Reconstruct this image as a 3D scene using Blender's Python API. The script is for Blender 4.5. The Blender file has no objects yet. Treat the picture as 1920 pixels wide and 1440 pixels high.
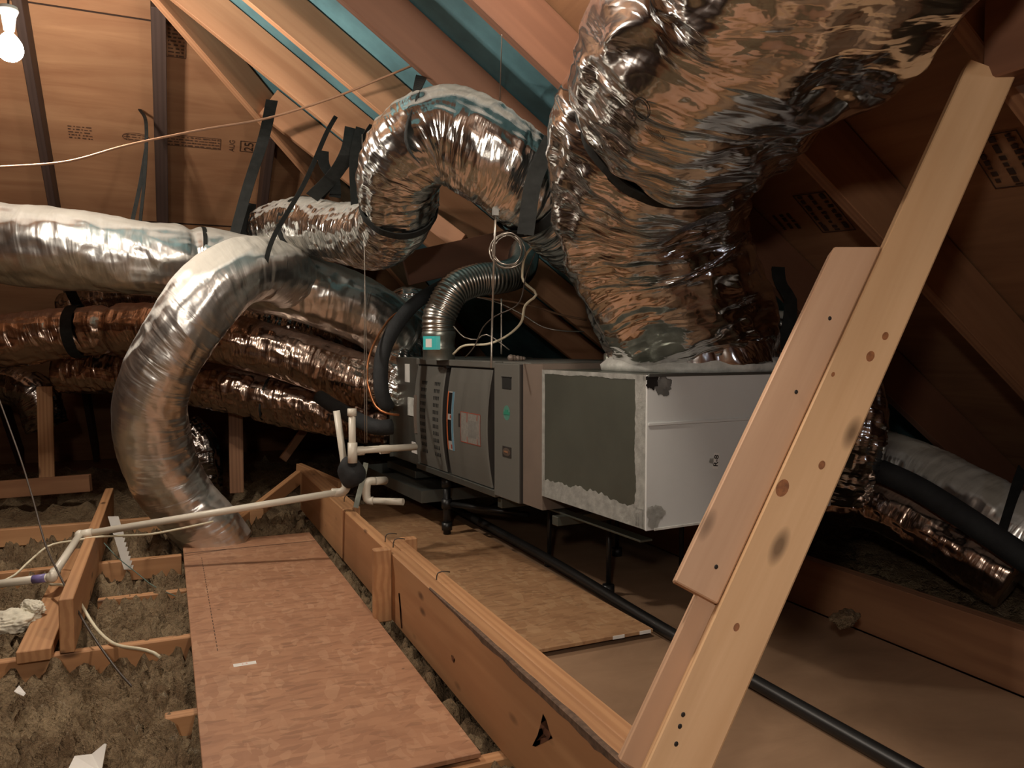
import bpy, bmesh, math, random
from mathutils import Vector, Matrix, noise
random.seed(7)
S = bpy.context.scene
COL = S.collection
V = Vector
# ------------------------------------------------------------------ camera
EYE = V((0.0, 0.0, 0.98)); FPX = 1480.0
YAW = math.radians(-23.7); PITCH = math.radians(-2.7)
cd = bpy.data.cameras.new('camera'); cam = bpy.data.objects.new('camera', cd); COL.objects.link(cam)
cd.sensor_width = 36.0; cd.lens = FPX / 1920 * 36.0; cd.clip_start = 0.02; cd.clip_end = 60
cam.location = EYE; cam.rotation_euler = (math.pi/2 + PITCH, 0, YAW)
S.camera = cam
RM = cam.rotation_euler.to_matrix()
CR, CU, CF = RM @ V((1,0,0)), RM @ V((0,1,0)), RM @ V((0,0,-1))
# ------------------------------------------------------------------ world, lights, exposure
w = bpy.data.worlds.new('world'); S.world = w; w.use_nodes = True
w.node_tree.nodes['Background'].inputs[0].default_value = (0.9, 0.75, 0.6, 1)
w.node_tree.nodes['Background'].inputs[1].default_value = 0.02
S.view_settings.view_transform = 'Standard'; S.view_settings.look = 'None'
S.view_settings.gamma = 1; S.view_settings.exposure = 0.45; S.view_settings.use_curve_mapping = False
def P(px, py, d):                       # point seen at a pixel of the photograph, d metres deep
    return EYE + d * (CF + CR * ((px-960)/FPX) + CU * ((720-py)/FPX))
def PZ(px, py, z):
    r = CF + CR * ((px-960)/FPX) + CU * ((720-py)/FPX)
    return EYE + r * ((z-EYE.z)/r.z)
def PY(px, py, y):
    r = CF + CR * ((px-960)/FPX) + CU * ((720-py)/FPX)
    return EYE + r * ((y-EYE.y)/r.y)
BULB = P(18, 92, 2.95)
def lamp(name, loc, watts, col, rad):
    l = bpy.data.lights.new(name, 'POINT'); l.energy = watts; l.color = col; l.shadow_soft_size = rad
    o = bpy.data.objects.new(name, l); COL.objects.link(o); o.location = loc; return o
lamp('bulb_light', BULB, 215, (1.0, 0.89, 0.76), 0.055)
lamp('attic_light_above', (0.70, 1.60, 1.92), 36, (1.0, 0.88, 0.74), 0.05)
lamp('attic_light_behind', (-0.35, -0.30, 1.40), 46, (1.0, 0.90, 0.78), 0.06)
lamp('cool_light_right', (2.1, -0.9, 1.45), 15, (0.86, 0.91, 1.0), 0.10)  # unseen cool source behind on the right, read from bluish duct glints

# ------------------------------------------------------------------ node helpers
def new_mat(name):
    m = bpy.data.materials.new(name); m.use_nodes = True
    nt = m.node_tree; return m, nt, nt.nodes['Principled BSDF']
def N(nt, typ, **kw):
    n = nt.nodes.new(typ)
    for k, v in kw.items():
        if k in n.inputs: n.inputs[k].default_value = v
        else: setattr(n, k, v)
    return n
def ramp(nt, fac, stops):
    r = nt.nodes.new('ShaderNodeValToRGB'); e = r.color_ramp.elements
    while len(e) < len(stops): e.new(0.5)
    for i, (p, c) in enumerate(stops):
        e[i].position = p; e[i].color = (c[0], c[1], c[2], 1) if not isinstance(c, float) else (c, c, c, 1)
    nt.links.new(fac, r.inputs[0]); return r.outputs[0]
def mixc(nt, f, a, b, mode='MIX'):
    m = nt.nodes.new('ShaderNodeMix'); m.data_type = 'RGBA'; m.blend_type = mode
    for s, v in ((m.inputs[0], f), (m.inputs[6], a), (m.inputs[7], b)):
        if isinstance(v, bpy.types.NodeSocket): nt.links.new(v, s)
        elif isinstance(v, (int, float)): s.default_value = v
        else: s.default_value = (v[0], v[1], v[2], 1)
    return m.outputs[2]
def mapping(nt, src, scale, loc=(0,0,0), rot=(0,0,0)):
    mp = nt.nodes.new('ShaderNodeMapping'); mp.inputs['Scale'].default_value = scale
    mp.inputs['Location'].default_value = loc; mp.inputs['Rotation'].default_value = rot
    nt.links.new(src, mp.inputs[0]); return mp.outputs[0]
def objvec(nt, rnd=True):
    tc = nt.nodes.new('ShaderNodeTexCoord')
    if not rnd: return tc.outputs['Object']
    oi = nt.nodes.new('ShaderNodeObjectInfo'); ad = nt.nodes.new('ShaderNodeVectorMath'); ad.operation = 'ADD'
    ml = nt.nodes.new('ShaderNodeMath'); ml.operation = 'MULTIPLY'; ml.inputs[1].default_value = 37.0
    nt.links.new(oi.outputs['Random'], ml.inputs[0])
    nt.links.new(tc.outputs['Object'], ad.inputs[0]); nt.links.new(ml.outputs[0], ad.inputs[1])
    return ad.outputs[0]
def noise_t(nt, vec, scale, detail=4, rough=0.5, dist=0.0):
    n = N(nt, 'ShaderNodeTexNoise', Scale=scale, Detail=detail, Roughness=rough, Distortion=dist)
    nt.links.new(vec, n.inputs['Vector']); return n.outputs['Fac']
def bump(nt, b, h, strength, dist=0.01):
    n = N(nt, 'ShaderNodeBump', Strength=strength, Distance=dist)
    nt.links.new(h, n.inputs['Height']); nt.links.new(n.outputs[0], b.inputs['Normal']); return n
def flat(name, c, rough=0.5, metal=0.0, var=0.12, scale=8.0, bmp=0.0, bscale=60.0, spec=0.5):
    m, nt, b = new_mat(name)
    v = objvec(nt, False)
    f = noise_t(nt, v, scale, 5, 0.6)
    c0 = tuple(x*(1-var) for x in c); c1 = tuple(min(1, x*(1+var)) for x in c)
    nt.links.new(ramp(nt, f, [(0.3, c0), (0.7, c1)]), b.inputs['Base Color'])
    b.inputs['Roughness'].default_value = rough; b.inputs['Metallic'].default_value = metal
    b.inputs['Specular IOR Level'].default_value = spec
    if bmp: bump(nt, b, noise_t(nt, v, bscale, 3), bmp, 0.004)
    return m
def wood(name, light, dark, knots=True, rough=0.62, grain=1.0):
    m, nt, b = new_mat(name); v = objvec(nt)
    g1 = noise_t(nt, mapping(nt, v, (1.1, 26, 26)), 1.0, 4, 0.6, 0.4)
    wv = N(nt, 'ShaderNodeTexWave', Scale=1.0, Distortion=5.0, Detail=3.0); wv.bands_direction = 'Y'
    wv.inputs['Detail Scale'].default_value = 1.2
    nt.links.new(mapping(nt, v, (0.7, 14, 9)), wv.inputs['Vector'])
    base = mixc(nt, ramp(nt, wv.outputs['Fac'], [(0.25, 0.0), (0.9, 0.62*grain)]), light, dark)
    base = mixc(nt, ramp(nt, g1, [(0.35, 0.0), (0.75, 0.5)]), base, dark)
    blot = noise_t(nt, mapping(nt, v, (1.2, 5, 5)), 1.0, 3, 0.5)
    base = mixc(nt, ramp(nt, blot, [(0.42, 0.0), (0.7, 0.35)]), base, tuple(x*0.55 for x in dark))
    if knots:
        vo = N(nt, 'ShaderNodeTexVoronoi', Scale=1.0); nt.links.new(mapping(nt, v, (4.2, 11, 11)), vo.inputs['Vector'])
        base = mixc(nt, ramp(nt, vo.outputs['Distance'], [(0.07, 0.9), (0.17, 0.0)]), base, tuple(x*0.30 for x in dark))
    nt.links.new(base, b.inputs['Base Color']); b.inputs['Roughness'].default_value = rough
    bump(nt, b, g1, 0.12, 0.004); return m
def plywood(name, light, dark, scale=(1.2, 9, 9), rough=0.7):
    m, nt, b = new_mat(name); v = objvec(nt, False)
    g = noise_t(nt, mapping(nt, v, scale), 1.0, 6, 0.62, 0.8)
    g2 = noise_t(nt, v, 1.3, 3)
    c = mixc(nt, ramp(nt, g, [(0.3, 0.0), (0.72, 1.0)]), light, dark)
    c = mixc(nt, ramp(nt, g2, [(0.4, 0.0), (0.75, 0.55)]), c, tuple(x*0.5 for x in dark))
    nt.links.new(c, b.inputs['Base Color']); b.inputs['Roughness'].default_value = rough
    bump(nt, b, g, 0.1, 0.004); return m
def osb(name, tint=(1,1,1)):
    m, nt, b = new_mat(name); v = objvec(nt, False)
    dv = N(nt, 'ShaderNodeTexNoise', Scale=9.0, Detail=2.0); nt.links.new(v, dv.inputs['Vector'])
    wv = nt.nodes.new('ShaderNodeVectorMath'); wv.operation = 'MULTIPLY_ADD'
    nt.links.new(dv.outputs['Color'], wv.inputs[0]); wv.inputs[1].default_value = (0.05, 0.05, 0); nt.links.new(v, wv.inputs[2])
    A = (0.40*tint[0], 0.205*tint[1], 0.112*tint[2]); B = (0.27*tint[0], 0.125*tint[1], 0.066*tint[2]); Cc = (0.50*tint[0], 0.29*tint[1], 0.17*tint[2])
    outs = []
    for sc, rot in (((13, 44, 1), 0.5), ((38, 14, 1), 0.3), ((18, 54, 1), -0.6)):
        vo = N(nt, 'ShaderNodeTexVoronoi', Scale=1.0); nt.links.new(mapping(nt, wv.outputs[0], tuple(q*1.25 for q in sc), rot=(0, 0, rot)), vo.inputs['Vector'])
        sp = nt.nodes.new('ShaderNodeSeparateColor'); nt.links.new(vo.outputs['Color'], sp.inputs[0]); outs.append(sp.outputs[0])
    c = mixc(nt, ramp(nt, outs[0], [(0.2, 0.0), (0.9, 0.55)]), A, B)
    c = mixc(nt, ramp(nt, outs[1], [(0.6, 0.0), (0.98, 0.5)]), c, Cc)
    c = mixc(nt, ramp(nt, outs[2], [(0.70, 0.0), (1.0, 0.45)]), c, tuple(x*0.62 for x in B))
    c = mixc(nt, ramp(nt, noise_t(nt, v, 3.5, 4), [(0.4, 0.0), (0.7, 0.35)]), c, B)
    vo = N(nt, 'ShaderNodeTexVoronoi', Scale=8.0); nt.links.new(wv.outputs[0], vo.inputs['Vector'])
    c = mixc(nt, ramp(nt, vo.outputs['Distance'], [(0.02, 0.7), (0.055, 0.0)]), c, (0.08, 0.035, 0.018))
    nt.links.new(c, b.inputs['Base Color']); b.inputs['Roughness'].default_value = 0.62
    bump(nt, b, outs[0], 0.06, 0.003); return m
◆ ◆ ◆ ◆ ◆
> **What is needed**
Copy all lines in the listing above where the string "scene" appears.

> **Final result**
Reconstruct this image as a 3D scene using Blender's Python API. The script is for Blender 4.5. The Blender file has no objects yet. Treat the picture as 1920 pixels wide and 1440 pixels high.
S = bpy.context.scene